In this first American city to have a Negro majority, the problems of the American metropolis can be seen in classic form: a core city of office buildings and department stores, a white enclave of fashionable town houses and high-rise apartments, a mushrooming suburban ring for middle-class white families, and a continually expanding slum area of Negroes alienated from white society and increasingly hostile to a system which keeps them perpetually on the bottom.

This is the other Washington, the Washington that the tourist rarely notices but that every American is coming to see reflected in his own city. This is urban America, where elegant office buildings and apartment houses conceal the breakdown of public services, where expressways speed commuters away from the city problems they help create, where overcrowded and understaffed schools are unable to educate young Americans for the jobs demanded in tomorrow’s world, where social disintegration has become the handmaiden of material progress, and where whites and Negroes face each other sullenly over a widening chasm of misunderstanding and fear. Two years ago it was possible to dismiss much of this as growing pains, to believe that the ideals of the Great Society and enormous infusions of federal funds could heal the scars in American life.

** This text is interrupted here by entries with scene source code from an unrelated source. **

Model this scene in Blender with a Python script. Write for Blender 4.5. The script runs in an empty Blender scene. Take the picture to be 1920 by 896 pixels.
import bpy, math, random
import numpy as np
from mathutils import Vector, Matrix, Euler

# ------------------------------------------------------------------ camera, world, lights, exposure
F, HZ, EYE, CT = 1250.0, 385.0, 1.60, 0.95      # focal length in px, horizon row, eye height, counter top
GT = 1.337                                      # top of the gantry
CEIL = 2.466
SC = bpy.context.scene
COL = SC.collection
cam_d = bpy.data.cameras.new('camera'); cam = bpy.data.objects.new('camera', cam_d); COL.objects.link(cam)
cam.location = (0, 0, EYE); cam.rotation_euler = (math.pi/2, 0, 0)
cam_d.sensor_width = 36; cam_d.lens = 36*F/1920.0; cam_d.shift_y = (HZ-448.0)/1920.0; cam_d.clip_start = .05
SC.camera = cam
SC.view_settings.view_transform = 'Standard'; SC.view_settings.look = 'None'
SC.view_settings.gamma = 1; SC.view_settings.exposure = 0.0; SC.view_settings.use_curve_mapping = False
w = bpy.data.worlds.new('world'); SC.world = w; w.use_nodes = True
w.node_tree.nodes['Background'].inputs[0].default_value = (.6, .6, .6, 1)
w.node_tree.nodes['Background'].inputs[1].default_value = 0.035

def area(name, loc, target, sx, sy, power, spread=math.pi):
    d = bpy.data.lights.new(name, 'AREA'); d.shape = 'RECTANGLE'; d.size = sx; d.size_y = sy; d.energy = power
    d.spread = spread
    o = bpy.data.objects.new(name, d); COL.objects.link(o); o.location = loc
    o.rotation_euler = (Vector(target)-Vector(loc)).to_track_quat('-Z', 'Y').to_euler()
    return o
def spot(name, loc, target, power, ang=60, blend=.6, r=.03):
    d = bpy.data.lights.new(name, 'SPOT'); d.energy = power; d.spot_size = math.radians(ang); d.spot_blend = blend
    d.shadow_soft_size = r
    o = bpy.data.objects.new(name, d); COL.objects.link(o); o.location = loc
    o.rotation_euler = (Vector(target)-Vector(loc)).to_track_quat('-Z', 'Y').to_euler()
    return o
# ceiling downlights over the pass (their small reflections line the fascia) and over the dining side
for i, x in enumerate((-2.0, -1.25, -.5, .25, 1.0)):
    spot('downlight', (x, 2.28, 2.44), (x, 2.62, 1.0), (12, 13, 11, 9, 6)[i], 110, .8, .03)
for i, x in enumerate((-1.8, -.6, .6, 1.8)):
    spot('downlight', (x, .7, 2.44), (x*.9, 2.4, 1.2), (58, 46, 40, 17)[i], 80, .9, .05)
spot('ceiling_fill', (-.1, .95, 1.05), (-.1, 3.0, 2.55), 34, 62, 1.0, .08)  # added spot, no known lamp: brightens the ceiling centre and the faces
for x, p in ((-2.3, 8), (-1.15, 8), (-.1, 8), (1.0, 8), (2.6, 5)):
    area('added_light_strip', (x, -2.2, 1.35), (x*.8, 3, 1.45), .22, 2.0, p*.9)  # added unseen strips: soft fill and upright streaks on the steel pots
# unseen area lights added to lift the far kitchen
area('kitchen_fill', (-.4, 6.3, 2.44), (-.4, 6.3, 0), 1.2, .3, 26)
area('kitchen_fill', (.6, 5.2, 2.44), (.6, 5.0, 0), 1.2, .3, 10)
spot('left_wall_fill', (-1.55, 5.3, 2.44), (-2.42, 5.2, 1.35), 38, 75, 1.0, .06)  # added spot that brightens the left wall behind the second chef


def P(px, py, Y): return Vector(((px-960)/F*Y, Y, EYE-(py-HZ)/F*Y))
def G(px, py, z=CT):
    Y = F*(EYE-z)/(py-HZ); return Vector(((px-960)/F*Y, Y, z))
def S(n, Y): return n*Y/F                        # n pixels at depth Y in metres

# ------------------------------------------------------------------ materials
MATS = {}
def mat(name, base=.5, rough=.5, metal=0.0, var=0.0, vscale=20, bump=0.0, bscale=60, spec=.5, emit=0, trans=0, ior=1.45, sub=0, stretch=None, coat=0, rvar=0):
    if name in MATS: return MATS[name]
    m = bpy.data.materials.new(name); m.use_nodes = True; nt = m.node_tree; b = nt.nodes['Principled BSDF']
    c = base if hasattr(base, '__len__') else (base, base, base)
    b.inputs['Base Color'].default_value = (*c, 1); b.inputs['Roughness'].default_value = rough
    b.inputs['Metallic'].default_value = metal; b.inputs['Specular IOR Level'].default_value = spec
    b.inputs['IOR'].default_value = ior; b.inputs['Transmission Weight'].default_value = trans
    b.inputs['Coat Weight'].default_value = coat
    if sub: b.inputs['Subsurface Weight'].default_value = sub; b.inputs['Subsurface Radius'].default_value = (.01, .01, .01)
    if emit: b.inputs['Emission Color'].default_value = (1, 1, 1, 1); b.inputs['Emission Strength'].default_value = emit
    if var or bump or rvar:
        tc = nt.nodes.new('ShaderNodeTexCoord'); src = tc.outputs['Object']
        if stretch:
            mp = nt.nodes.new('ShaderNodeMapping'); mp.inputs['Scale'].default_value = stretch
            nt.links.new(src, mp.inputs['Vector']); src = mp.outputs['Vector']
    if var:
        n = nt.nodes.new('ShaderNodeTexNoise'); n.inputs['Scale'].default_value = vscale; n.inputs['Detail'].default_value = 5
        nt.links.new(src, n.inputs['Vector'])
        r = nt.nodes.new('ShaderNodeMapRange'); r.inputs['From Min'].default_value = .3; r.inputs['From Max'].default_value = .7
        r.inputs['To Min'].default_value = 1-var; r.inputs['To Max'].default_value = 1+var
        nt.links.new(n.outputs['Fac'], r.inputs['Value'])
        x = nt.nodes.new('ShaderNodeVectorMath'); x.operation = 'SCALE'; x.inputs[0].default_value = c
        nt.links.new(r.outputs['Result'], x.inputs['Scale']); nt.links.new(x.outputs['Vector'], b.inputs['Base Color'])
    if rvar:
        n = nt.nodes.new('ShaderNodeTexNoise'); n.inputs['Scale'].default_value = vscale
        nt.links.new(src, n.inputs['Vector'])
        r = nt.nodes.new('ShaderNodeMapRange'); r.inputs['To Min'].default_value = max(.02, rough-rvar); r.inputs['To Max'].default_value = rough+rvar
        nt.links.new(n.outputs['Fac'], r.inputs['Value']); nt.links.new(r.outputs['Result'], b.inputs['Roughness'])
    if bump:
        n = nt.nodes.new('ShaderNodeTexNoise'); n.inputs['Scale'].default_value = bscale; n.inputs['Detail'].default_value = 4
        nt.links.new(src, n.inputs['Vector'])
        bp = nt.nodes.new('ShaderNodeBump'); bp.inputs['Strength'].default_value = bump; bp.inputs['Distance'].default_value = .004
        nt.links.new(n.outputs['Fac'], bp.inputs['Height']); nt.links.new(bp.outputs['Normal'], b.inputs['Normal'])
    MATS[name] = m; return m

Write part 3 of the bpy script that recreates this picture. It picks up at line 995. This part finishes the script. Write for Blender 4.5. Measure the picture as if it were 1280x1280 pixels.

Today it is difficult to be so optimistic. A society grown powerful in the belief that all problems are solvable, that such phenomena as defeat and tragedy need never touch this nation, is now finding its assumptions challenged and its institutions put to a terrible test. “I’m not so much worried about Vietnam,” a distinguished Senator confessed to me, “as I am about America. I wonder what’s going to happen to us if we can’t even achieve at home some of the ideals we’re trying to pursue abroad.” Such fears are beginning to trouble many people in Washington, nettling the brain like the jets that now whine over affluent Georgetown and clouding over the heroic rhetoric of the war with nagging questions about the viability of the American society. The mantle of imperial Rome, while it has intrigued some people in the suburbs of the White House, still rides uneasily on the shoulders of today’s Washington.